* **PROBLEM**:
Reproduce all of the data that follows, character for character.

* **INFORMATION SUPPLIED**:
════════
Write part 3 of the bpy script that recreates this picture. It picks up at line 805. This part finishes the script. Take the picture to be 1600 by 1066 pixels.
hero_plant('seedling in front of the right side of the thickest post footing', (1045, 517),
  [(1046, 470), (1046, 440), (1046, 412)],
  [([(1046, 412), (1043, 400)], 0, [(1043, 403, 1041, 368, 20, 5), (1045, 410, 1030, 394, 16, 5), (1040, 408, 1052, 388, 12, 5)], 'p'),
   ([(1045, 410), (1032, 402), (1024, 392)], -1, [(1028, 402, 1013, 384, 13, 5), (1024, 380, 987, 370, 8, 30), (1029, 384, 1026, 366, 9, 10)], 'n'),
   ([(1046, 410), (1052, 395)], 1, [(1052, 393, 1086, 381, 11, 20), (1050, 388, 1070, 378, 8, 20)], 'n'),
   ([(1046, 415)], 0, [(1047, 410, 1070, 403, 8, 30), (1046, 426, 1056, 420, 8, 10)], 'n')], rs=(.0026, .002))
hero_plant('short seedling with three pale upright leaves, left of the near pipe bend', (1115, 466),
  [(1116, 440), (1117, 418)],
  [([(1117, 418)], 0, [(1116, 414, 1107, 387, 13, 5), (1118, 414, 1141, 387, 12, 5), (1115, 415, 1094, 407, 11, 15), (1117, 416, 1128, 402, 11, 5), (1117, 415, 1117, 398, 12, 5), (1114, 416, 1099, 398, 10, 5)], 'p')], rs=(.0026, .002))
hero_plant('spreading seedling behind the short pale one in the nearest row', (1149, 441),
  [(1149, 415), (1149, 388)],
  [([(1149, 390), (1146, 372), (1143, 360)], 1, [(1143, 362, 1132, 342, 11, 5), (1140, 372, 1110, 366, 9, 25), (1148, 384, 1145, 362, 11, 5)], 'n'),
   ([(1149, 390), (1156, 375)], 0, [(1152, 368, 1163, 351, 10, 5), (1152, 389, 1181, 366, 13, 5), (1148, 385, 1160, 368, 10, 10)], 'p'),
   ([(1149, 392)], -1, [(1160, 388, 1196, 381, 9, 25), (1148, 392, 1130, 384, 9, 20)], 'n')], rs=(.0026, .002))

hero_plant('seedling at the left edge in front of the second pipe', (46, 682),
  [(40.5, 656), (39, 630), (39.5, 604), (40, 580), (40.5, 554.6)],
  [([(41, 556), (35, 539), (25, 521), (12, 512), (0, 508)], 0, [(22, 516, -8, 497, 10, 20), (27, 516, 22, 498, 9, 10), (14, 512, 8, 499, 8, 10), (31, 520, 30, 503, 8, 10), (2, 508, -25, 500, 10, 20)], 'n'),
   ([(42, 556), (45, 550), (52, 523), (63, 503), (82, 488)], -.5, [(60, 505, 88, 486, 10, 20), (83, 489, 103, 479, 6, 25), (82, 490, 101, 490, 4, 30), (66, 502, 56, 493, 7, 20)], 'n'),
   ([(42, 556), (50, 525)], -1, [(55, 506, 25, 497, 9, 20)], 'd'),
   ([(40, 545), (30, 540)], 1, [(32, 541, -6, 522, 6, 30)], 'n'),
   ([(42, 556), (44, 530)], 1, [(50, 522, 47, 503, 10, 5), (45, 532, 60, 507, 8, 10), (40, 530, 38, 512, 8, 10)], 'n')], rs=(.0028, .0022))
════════
* **WORKED SOLUTION**:
Write part 3 of the bpy script that recreates this picture. It picks up at line 805. This part finishes the script. Take the picture to be 1600 by 1066 pixels.
hero_plant('seedling in front of the right side of the thickest post footing', (1045, 517),
  [(1046, 470), (1046, 440), (1046, 412)],
  [([(1046, 412), (1043, 400)], 0, [(1043, 403, 1041, 368, 20, 5), (1045, 410, 1030, 394, 16, 5), (1040, 408, 1052, 388, 12, 5)], 'p'),
   ([(1045, 410), (1032, 402), (1024, 392)], -1, [(1028, 402, 1013, 384, 13, 5), (1024, 380, 987, 370, 8, 30), (1029, 384, 1026, 366, 9, 10)], 'n'),
   ([(1046, 410), (1052, 395)], 1, [(1052, 393, 1086, 381, 11, 20), (1050, 388, 1070, 378, 8, 20)], 'n'),
   ([(1046, 415)], 0, [(1047, 410, 1070, 403, 8, 30), (1046, 426, 1056, 420, 8, 10)], 'n')], rs=(.0026, .002))
hero_plant('short seedling with three pale upright leaves, left of the near pipe bend', (1115, 466),
  [(1116, 440), (1117, 418)],
  [([(1117, 418)], 0, [(1116, 414, 1107, 387, 13, 5), (1118, 414, 1141, 387, 12, 5), (1115, 415, 1094, 407, 11, 15), (1117, 416, 1128, 402, 11, 5), (1117, 415, 1117, 398, 12, 5), (1114, 416, 1099, 398, 10, 5)], 'p')], rs=(.0026, .002))
hero_plant('spreading seedling behind the short pale one in the nearest row', (1149, 441),
  [(1149, 415), (1149, 388)],
  [([(1149, 390), (1146, 372), (1143, 360)], 1, [(1143, 362, 1132, 342, 11, 5), (1140, 372, 1110, 366, 9, 25), (1148, 384, 1145, 362, 11, 5)], 'n'),
   ([(1149, 390), (1156, 375)], 0, [(1152, 368, 1163, 351, 10, 5), (1152, 389, 1181, 366, 13, 5), (1148, 385, 1160, 368, 10, 10)], 'p'),
   ([(1149, 392)], -1, [(1160, 388, 1196, 381, 9, 25), (1148, 392, 1130, 384, 9, 20)], 'n')], rs=(.0026, .002))

hero_plant('seedling at the left edge in front of the second pipe', (46, 682),
  [(40.5, 656), (39, 630), (39.5, 604), (40, 580), (40.5, 554.6)],
  [([(41, 556), (35, 539), (25, 521), (12, 512), (0, 508)], 0, [(22, 516, -8, 497, 10, 20), (27, 516, 22, 498, 9, 10), (14, 512, 8, 499, 8, 10), (31, 520, 30, 503, 8, 10), (2, 508, -25, 500, 10, 20)], 'n'),
   ([(42, 556), (45, 550), (52, 523), (63, 503), (82, 488)], -.5, [(60, 505, 88, 486, 10, 20), (83, 489, 103, 479, 6, 25), (82, 490, 101, 490, 4, 30), (66, 502, 56, 493, 7, 20)], 'n'),
   ([(42, 556), (50, 525)], -1, [(55, 506, 25, 497, 9, 20)], 'd'),
   ([(40, 545), (30, 540)], 1, [(32, 541, -6, 522, 6, 30)], 'n'),
   ([(42, 556), (44, 530)], 1, [(50, 522, 47, 503, 10, 5), (45, 532, 60, 507, 8, 10), (40, 530, 38, 512, 8, 10)], 'n')], rs=(.0028, .0022))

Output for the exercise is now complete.